It is worth noting that due to the deferred execution of LINQ, using a random number generator instance with OrderBy()
can result in a possibly unexpected behavior: The sorting does not happen until the collection is read. This means each time you read or enumerate the collection, the order changes. One would possibly expect the elements to be shuffled once and then to retain the order each time it is accessed thereafter.
Random random = new();
var shuffled = ordered.OrderBy(x => random.Next())
The code above passes a lambda function x => random.Next()
as a parameter to OrderBy()
. This will capture the instance referred to by random
and save it with the lambda by so that it can call Next()
on this instance to perform the ordering later which happens right before it is enumerated(when the first element is requested from the collection).

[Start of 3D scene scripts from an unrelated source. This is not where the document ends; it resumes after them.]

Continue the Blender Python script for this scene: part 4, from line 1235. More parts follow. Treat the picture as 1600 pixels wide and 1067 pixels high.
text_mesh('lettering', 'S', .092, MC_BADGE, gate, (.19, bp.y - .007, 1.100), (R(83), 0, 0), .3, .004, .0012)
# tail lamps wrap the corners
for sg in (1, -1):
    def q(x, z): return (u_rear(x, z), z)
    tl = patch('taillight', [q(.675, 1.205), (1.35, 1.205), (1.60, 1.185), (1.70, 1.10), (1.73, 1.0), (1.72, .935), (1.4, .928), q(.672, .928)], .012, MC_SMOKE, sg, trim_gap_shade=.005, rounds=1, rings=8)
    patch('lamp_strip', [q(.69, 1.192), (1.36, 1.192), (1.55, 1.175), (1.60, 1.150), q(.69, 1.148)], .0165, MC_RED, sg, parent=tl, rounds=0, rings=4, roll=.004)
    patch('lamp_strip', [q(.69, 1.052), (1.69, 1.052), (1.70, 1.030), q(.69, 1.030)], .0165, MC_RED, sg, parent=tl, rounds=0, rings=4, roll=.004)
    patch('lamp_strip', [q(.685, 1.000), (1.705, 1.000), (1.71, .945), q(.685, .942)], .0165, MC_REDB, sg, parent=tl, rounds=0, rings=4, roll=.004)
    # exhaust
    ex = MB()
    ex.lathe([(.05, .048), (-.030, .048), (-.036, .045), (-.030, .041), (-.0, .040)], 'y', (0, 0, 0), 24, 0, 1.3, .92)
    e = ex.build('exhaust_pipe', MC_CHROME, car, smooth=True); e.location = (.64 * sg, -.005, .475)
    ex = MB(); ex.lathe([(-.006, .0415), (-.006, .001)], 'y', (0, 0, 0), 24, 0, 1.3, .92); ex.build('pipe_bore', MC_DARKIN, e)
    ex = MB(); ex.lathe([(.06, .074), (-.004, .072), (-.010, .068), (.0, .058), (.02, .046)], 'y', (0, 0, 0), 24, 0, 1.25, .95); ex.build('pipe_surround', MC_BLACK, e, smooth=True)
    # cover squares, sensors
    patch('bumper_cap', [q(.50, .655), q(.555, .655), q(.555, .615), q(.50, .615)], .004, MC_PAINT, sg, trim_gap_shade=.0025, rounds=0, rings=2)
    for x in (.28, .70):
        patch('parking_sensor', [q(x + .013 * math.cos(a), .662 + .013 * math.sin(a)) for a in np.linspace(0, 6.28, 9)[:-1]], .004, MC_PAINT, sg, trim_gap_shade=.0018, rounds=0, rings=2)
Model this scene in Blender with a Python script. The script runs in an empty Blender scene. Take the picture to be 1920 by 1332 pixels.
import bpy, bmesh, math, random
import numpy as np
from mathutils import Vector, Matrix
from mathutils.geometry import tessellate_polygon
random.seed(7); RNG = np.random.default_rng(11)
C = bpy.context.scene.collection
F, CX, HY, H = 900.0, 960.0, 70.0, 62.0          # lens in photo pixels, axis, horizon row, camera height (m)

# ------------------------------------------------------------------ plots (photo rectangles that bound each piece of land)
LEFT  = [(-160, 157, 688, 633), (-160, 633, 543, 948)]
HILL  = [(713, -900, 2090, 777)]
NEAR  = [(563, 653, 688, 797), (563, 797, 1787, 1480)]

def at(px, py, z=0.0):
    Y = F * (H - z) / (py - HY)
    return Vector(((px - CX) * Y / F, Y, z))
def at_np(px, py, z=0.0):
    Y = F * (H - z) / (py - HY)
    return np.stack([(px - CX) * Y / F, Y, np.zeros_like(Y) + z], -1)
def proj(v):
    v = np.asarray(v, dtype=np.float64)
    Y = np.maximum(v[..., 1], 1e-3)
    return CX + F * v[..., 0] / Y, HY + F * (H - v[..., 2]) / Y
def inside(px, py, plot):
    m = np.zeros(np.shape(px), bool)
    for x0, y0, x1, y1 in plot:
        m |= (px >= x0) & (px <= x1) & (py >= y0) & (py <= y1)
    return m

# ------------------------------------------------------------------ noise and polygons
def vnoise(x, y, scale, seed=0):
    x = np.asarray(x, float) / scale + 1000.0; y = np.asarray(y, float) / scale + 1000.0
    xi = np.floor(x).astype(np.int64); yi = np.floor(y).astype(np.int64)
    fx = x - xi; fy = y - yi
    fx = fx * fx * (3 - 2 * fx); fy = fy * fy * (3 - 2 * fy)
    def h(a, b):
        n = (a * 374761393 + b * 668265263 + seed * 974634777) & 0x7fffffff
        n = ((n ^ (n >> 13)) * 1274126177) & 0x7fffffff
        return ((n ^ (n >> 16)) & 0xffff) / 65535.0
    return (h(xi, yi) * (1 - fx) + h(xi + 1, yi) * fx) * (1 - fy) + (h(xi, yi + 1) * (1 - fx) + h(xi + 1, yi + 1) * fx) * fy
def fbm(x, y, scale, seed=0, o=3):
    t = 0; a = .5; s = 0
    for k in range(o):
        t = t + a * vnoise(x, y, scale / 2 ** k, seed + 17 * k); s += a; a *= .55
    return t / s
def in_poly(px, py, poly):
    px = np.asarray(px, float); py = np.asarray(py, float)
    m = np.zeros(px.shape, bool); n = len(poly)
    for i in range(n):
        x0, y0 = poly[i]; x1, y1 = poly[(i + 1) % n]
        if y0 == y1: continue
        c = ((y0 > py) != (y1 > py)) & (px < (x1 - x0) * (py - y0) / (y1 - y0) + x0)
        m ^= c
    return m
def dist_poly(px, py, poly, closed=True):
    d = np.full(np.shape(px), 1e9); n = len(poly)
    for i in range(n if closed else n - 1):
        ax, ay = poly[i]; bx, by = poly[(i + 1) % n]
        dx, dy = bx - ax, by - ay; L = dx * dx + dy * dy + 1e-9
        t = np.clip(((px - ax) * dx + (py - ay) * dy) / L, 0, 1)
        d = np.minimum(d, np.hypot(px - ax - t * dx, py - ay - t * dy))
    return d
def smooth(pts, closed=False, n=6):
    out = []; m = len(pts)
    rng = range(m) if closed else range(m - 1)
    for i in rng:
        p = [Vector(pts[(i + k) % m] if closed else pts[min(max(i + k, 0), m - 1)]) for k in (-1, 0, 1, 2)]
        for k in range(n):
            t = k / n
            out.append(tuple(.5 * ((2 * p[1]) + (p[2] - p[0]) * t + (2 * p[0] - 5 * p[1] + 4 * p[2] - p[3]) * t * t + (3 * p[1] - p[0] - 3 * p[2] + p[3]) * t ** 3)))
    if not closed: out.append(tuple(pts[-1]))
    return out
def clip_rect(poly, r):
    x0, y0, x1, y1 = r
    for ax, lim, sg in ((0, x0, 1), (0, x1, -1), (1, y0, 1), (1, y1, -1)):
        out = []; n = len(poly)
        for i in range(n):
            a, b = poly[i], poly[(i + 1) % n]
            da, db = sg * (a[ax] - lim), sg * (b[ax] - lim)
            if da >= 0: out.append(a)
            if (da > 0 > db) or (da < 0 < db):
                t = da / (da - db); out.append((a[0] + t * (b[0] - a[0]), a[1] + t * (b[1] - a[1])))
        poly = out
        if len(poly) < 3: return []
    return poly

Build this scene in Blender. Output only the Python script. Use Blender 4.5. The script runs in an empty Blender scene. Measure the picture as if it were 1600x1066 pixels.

The problem here, is since this execution is saved for later, the ordering happens each time just before the collection is enumerated using new numbers obtained by calling Next()
on the same random instance.
Example
To demonstrate this behavior, I have used Visual Studio's C# Interactive Shell:
> List<int> list = new() { 1, 2, 3, 4, 5, 6, 7, 8, 9, 10 };
> Random random = new();
> var shuffled = list.OrderBy(element => random.Next());
> shuffled.ToList()
List<int>(10) { 5, 9, 10, 4, 6, 2, 8, 3, 1, 7 }
> shuffled.ToList()
List<int>(10) { 8, 2, 9, 1, 3, 6, 5, 10, 4, 7 } // Different order
> shuffled.ElementAt(0)
9 // First element is 9
> shuffled.ElementAt(0)
7 // First element is now 7
>
This behavior can even be seen in action by placing a breakpoint just after where the IOrderedEnumerable
is created when using Visual Studio's debugger: each time you hover on the variable, the elements show up in a different order.
This, of course, does not apply if you immediately enumerate the elements by calling ToList()
or an equivalent. However, this behavior can lead to bugs in many cases, one of them being when the shuffled collection is expected to contain a unique element at each index.